> DATASET CONTENT
==========

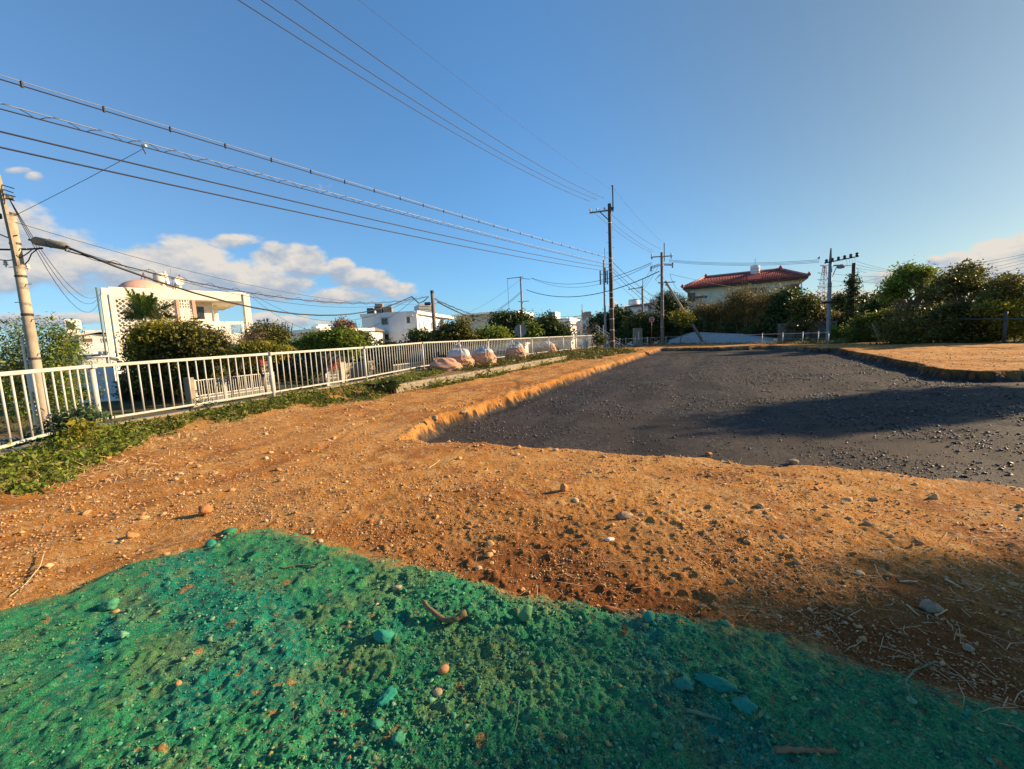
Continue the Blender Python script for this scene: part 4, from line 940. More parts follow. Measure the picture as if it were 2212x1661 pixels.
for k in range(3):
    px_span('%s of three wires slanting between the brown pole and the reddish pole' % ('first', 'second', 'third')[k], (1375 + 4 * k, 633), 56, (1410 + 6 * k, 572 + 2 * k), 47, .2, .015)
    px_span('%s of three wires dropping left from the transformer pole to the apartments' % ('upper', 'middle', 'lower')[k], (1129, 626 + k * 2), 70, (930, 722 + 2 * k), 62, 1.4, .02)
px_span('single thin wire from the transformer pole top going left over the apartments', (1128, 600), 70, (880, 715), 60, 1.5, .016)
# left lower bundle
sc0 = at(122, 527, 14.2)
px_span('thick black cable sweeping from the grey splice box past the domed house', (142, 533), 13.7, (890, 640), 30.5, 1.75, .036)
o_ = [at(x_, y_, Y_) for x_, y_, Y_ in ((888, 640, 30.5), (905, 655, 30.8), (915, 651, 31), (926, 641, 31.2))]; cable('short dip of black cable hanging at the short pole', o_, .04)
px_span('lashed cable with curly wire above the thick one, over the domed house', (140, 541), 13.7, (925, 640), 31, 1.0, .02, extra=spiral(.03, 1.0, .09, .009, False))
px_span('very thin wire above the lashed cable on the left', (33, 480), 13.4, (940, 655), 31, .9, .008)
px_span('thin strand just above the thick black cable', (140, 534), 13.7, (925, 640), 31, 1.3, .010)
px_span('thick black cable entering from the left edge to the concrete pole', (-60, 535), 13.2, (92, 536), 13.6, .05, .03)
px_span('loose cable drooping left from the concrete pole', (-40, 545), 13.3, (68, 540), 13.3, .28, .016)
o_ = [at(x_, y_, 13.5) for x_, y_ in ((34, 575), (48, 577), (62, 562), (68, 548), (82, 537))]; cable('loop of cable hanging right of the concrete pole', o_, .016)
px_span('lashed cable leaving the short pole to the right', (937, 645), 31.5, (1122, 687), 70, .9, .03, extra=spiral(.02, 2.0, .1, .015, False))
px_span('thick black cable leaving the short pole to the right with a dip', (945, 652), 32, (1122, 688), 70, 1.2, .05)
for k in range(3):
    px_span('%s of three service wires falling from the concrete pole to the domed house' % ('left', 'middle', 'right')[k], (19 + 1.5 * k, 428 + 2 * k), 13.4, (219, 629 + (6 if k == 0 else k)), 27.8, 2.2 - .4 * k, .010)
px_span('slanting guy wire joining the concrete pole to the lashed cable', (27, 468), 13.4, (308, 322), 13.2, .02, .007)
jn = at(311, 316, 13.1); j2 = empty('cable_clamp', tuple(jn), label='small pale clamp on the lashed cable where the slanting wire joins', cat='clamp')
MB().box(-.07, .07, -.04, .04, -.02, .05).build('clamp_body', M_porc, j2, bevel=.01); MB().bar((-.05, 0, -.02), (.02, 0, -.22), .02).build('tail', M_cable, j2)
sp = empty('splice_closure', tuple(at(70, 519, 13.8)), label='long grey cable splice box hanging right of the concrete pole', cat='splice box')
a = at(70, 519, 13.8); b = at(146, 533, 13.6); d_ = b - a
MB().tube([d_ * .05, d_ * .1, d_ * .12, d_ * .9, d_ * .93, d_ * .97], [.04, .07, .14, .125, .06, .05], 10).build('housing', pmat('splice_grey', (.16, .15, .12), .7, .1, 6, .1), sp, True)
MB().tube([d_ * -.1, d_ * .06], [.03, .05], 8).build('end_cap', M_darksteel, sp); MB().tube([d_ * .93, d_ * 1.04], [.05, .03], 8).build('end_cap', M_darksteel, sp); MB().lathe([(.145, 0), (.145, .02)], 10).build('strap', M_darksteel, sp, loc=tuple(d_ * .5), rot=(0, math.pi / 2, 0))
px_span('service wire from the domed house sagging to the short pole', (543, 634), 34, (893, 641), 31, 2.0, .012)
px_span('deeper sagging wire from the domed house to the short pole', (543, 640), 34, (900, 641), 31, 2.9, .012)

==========

> WHAT TO PRODUCE
Transcribe the full listing above exactly as it stands, minus the pictures.

> OUTPUT FOR THIS EXERCISE
Continue the Blender Python script for this scene: part 4, from line 940. More parts follow. Measure the picture as if it were 2212x1661 pixels.
for k in range(3):
    px_span('%s of three wires slanting between the brown pole and the reddish pole' % ('first', 'second', 'third')[k], (1375 + 4 * k, 633), 56, (1410 + 6 * k, 572 + 2 * k), 47, .2, .015)
    px_span('%s of three wires dropping left from the transformer pole to the apartments' % ('upper', 'middle', 'lower')[k], (1129, 626 + k * 2), 70, (930, 722 + 2 * k), 62, 1.4, .02)
px_span('single thin wire from the transformer pole top going left over the apartments', (1128, 600), 70, (880, 715), 60, 1.5, .016)
# left lower bundle
sc0 = at(122, 527, 14.2)
px_span('thick black cable sweeping from the grey splice box past the domed house', (142, 533), 13.7, (890, 640), 30.5, 1.75, .036)
o_ = [at(x_, y_, Y_) for x_, y_, Y_ in ((888, 640, 30.5), (905, 655, 30.8), (915, 651, 31), (926, 641, 31.2))]; cable('short dip of black cable hanging at the short pole', o_, .04)
px_span('lashed cable with curly wire above the thick one, over the domed house', (140, 541), 13.7, (925, 640), 31, 1.0, .02, extra=spiral(.03, 1.0, .09, .009, False))
px_span('very thin wire above the lashed cable on the left', (33, 480), 13.4, (940, 655), 31, .9, .008)
px_span('thin strand just above the thick black cable', (140, 534), 13.7, (925, 640), 31, 1.3, .010)
px_span('thick black cable entering from the left edge to the concrete pole', (-60, 535), 13.2, (92, 536), 13.6, .05, .03)
px_span('loose cable drooping left from the concrete pole', (-40, 545), 13.3, (68, 540), 13.3, .28, .016)
o_ = [at(x_, y_, 13.5) for x_, y_ in ((34, 575), (48, 577), (62, 562), (68, 548), (82, 537))]; cable('loop of cable hanging right of the concrete pole', o_, .016)
px_span('lashed cable leaving the short pole to the right', (937, 645), 31.5, (1122, 687), 70, .9, .03, extra=spiral(.02, 2.0, .1, .015, False))
px_span('thick black cable leaving the short pole to the right with a dip', (945, 652), 32, (1122, 688), 70, 1.2, .05)
for k in range(3):
    px_span('%s of three service wires falling from the concrete pole to the domed house' % ('left', 'middle', 'right')[k], (19 + 1.5 * k, 428 + 2 * k), 13.4, (219, 629 + (6 if k == 0 else k)), 27.8, 2.2 - .4 * k, .010)
px_span('slanting guy wire joining the concrete pole to the lashed cable', (27, 468), 13.4, (308, 322), 13.2, .02, .007)
jn = at(311, 316, 13.1); j2 = empty('cable_clamp', tuple(jn), label='small pale clamp on the lashed cable where the slanting wire joins', cat='clamp')
MB().box(-.07, .07, -.04, .04, -.02, .05).build('clamp_body', M_porc, j2, bevel=.01); MB().bar((-.05, 0, -.02), (.02, 0, -.22), .02).build('tail', M_cable, j2)
sp = empty('splice_closure', tuple(at(70, 519, 13.8)), label='long grey cable splice box hanging right of the concrete pole', cat='splice box')
a = at(70, 519, 13.8); b = at(146, 533, 13.6); d_ = b - a
MB().tube([d_ * .05, d_ * .1, d_ * .12, d_ * .9, d_ * .93, d_ * .97], [.04, .07, .14, .125, .06, .05], 10).build('housing', pmat('splice_grey', (.16, .15, .12), .7, .1, 6, .1), sp, True)
MB().tube([d_ * -.1, d_ * .06], [.03, .05], 8).build('end_cap', M_darksteel, sp); MB().tube([d_ * .93, d_ * 1.04], [.05, .03], 8).build('end_cap', M_darksteel, sp); MB().lathe([(.145, 0), (.145, .02)], 10).build('strap', M_darksteel, sp, loc=tuple(d_ * .5), rot=(0, math.pi / 2, 0))
px_span('service wire from the domed house sagging to the short pole', (543, 634), 34, (893, 641), 31, 2.0, .012)
px_span('deeper sagging wire from the domed house to the short pole', (543, 640), 34, (900, 641), 31, 2.9, .012)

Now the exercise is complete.